Saisie par notre Cabinet d’une problématique relative à la possibilité pour une société française, mère d’une intégration fiscale, d’imputer les pertes devenues définitives de ses filiales établies en Italie et en Pologne du fait de leur report limité dans le temps prévu par les législations de ces Etats, le Conseil d’Etat statue en se fondant sur l’arrêt X Holding et écarte, de ce fait, toute possibilité d’imputation. Faut-il en déduire qu’en France, la jurisprudence Marks & Spencer est vouée à n’être qu’un cas d’école (CJUE, 13-12-2005, aff. C-446/03, Marks & Spencer plc) ?
Malgré la demande de la société, la Haute Assemblée n’a pas saisi la CJUE d’une question préjudicielle qui aurait permis de clarifier la situation.
Une solution placée sous l’égide de la jurisprudence X Holding …
Sans reprendre ici toute l’évolution de la jurisprudence communautaire, nous rappellerons que l’arrêt Marks & Spencer de 2005, par une formulation large, avait fait naitre de grands espoirs concernant la possibilité pour une société mère européenne de déduire fiscalement les pertes définitives subies par une de ses filiales résidente d’un autre Etat membre.
La jurisprudence ultérieure s’est ensuite cristallisée sur la qualification du caractère définitif de cette perte.
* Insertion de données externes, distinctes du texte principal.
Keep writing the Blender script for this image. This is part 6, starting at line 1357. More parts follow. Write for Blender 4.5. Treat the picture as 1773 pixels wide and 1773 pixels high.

Il a ainsi été admis que le caractère définitif ne pouvait pas résulter du fait que l’Etat membre où réside ladite filiale exclut toute possibilité de report des pertes (CJUE 7-11-2013 aff. C-322/11, K). Il a également ainsi été précisé que le caractère définitif de ces pertes ne peut être constaté que si la filiale ne perçoit plus de recettes dans l’Etat membre de résidence (CJUE 3-02-2015, aff. C-172/13, Commission européenne c/ Royaume-Uni). La jurisprudence communautaire a ainsi limité les cas d’imputation des déficits aux situations, notamment, de liquidation ou de cessation d’activité de la filiale non résidente.
L’arrêt X Holding (CJUE 25-2-2010 aff. 337/08, X Holding BV) avait toutefois jeté le trouble sur la portée exacte de la jurisprudence Marks & Spencer. Si la CJUE avait admis la limitation d’une intégration fiscale aux seules filiales résidentes excluant ainsi les filiales non résidentes, elle ne s’était pas pour autant prononcée sur la prise en compte des pertes définitives de la filiale. La conciliation de X Holding et Marks & Spencer avait alors suscité beaucoup d’interrogations.
La lecture du présent arrêt, éclairée par les conclusions du rapporteur public, nous permet de considérer que le Conseil d’Etat entend faire une distinction entre ces deux jurisprudences. X Holding devrait trouver à s’appliquer dans les pays connaissant un « vrai » mécanisme de consolidation fiscale (tel que celui existant en France et aux Pays-Bas), alors que Marks & Spencer n’aurait vocation à régir que les seuls Etats ayant mis en place un régime d’imputation limitée aux seules pertes.
Ainsi, dès lors que la France connait un régime d’intégration fiscale proche de celui des Pays-Bas, c’est la jurisprudence X Holding qui trouve à s’appliquer. La France peut donc limiter l’intégration aux seules sociétés résidentes sans ouvrir le droit à la déduction des pertes définitives des filiales non résidentes. Une solution différente conduirait, selon le rapporteur public, à dénaturer le régime de l’intégration fiscale et remettre en cause la cohérence du système fiscal français.
… mais qui n’a jamais été soumise à la CJUE :
Le Conseil d’Etat était invité à présenter une question préjudicielle à la CJUE. De façon assez regrettable, la Haute Assemblée n’a pas fait droit à cette demande. Or, cette question préjudicielle présentait un double intérêt :
Tout d’abord, la CJUE n’a jamais eu à se prononcer formellement sur le caractère définitif des pertes lorsque l’Etat de résidence des filiales autorise un report en avant limité dans le temps. Lorsque le report a été définitivement épuisé, les pertes deviennent définitives. Il n’existe alors plus de possibilité pour que ces pertes puissent être prises en compte dans l’Etat de résidence de la filiale au titre des exercices futurs par elle-même ou par un tiers. La question de la déduction de ces pertes nous semble donc pertinente.
D’autre part, la CJUE ne s’est jamais clairement prononcée sur l’articulation entre les jurisprudences X Holding et Marks & Spencer. Le Conseil d’Etat aurait pu décider de saisir la CJUE de la conciliation de ces jurisprudences qui n’est pas, comme l’a souligné le rapporteur public, frappée du sceau de l’évidence.
A notre sens, le glas n’a pas encore véritablement sonné pour l’application de Marks & Spencer en France. Des clarifications de la part de la CJUE sont encore nécessaires.